The scenes in the time of the grain marketing movement to the railway and the elevators suggest massed formation for peaceful ends. But back of this massed formation is the individual home on whose character and success the future of the country depends. Tales, more or less mythical, perhaps, but with some foundation, are told of city-dwelling lads who thought of milk and bread as the product of the milk-wagon and the baker’s cart. But it is probably quite true that there is not enough thought given to the household on the plain where the origin of food products is better understood through the toil of the day. The homesteader on these great wheat areas had no easy task. The breaking of the land, the struggle to make ends meet till the farm became productive, the endurance of summer heat and winter cold, were all part of the daily round and the common task, and no human pen will ever fully portray the heroism of the pioneer women who bore their share of every burden and kept their homes in order without many of the comforts and facilities that are available to city dwellers. Then there came later on the care of stock, the sowing, reaping, threshing and marketing—in all of which there is need for tremendous persistence—these are elements in the industry of the farm; and one is sometimes appalled to think of what would happen if those employed in that industry should go on strike!

A recent and interesting development has taken place in the flowing of the river of wheat for export. It is a far cry from the days when special seed was brought by Consul Taylor in envelopes and sown in garden plots on the Red River to these days when the plains are dotted with vast farms all the way from the scene of those garden plots to the Rocky Mountains and from the international boundary-line to the Sub-Arctic. Now it is becoming evident that other outlets must be found for the floodtide of wheat in addition to the old course eastward to Fort William and beyond. It looks as if there will be somewhere on the prairies, ere long, a new watershed, a sort of “Great-Divide” such as we see in nature along the Canadian Pacific in the Mountains, where the rivers begin to flow both east and west to different outlets on the way to the lakes and the sea. After this manner also the rivers of wheat will run to either ocean.
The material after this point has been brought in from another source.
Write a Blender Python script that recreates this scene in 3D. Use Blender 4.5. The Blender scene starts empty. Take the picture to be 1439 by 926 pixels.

A few days ago I was talking with that genial and experienced railway man (now retired) Mr. E. A. James, in Vancouver. Mr. James when a lad was the private telegraph operator for that master railroad builder, Van Horne, and went with him on a trip to the West Coast when the end of steel was not to its present terminus. Mr. James relates that one day Mr. Van Horne, Mr. L. A. Hamilton, and himself, were standing on rocks and stumps where Hastings and Granville Streets now intersect at the Post Office, in the business heart of Vancouver. Mr. Van Horne took out a piece of paper and sketched the location. Mr. James, a mere boy, had nothing wherewith to purchase any rocks and stumps and ventured a rather sceptical opinion as to the future of a city in such a locality. Mr. Van Horne said, “My boy, there will be a very great city here. To this place will come steel tracks carrying endless trains of passengers and freight. And from this place, an all-the-year-round port, will sail fleets of vessels engaged in trade all over the world.”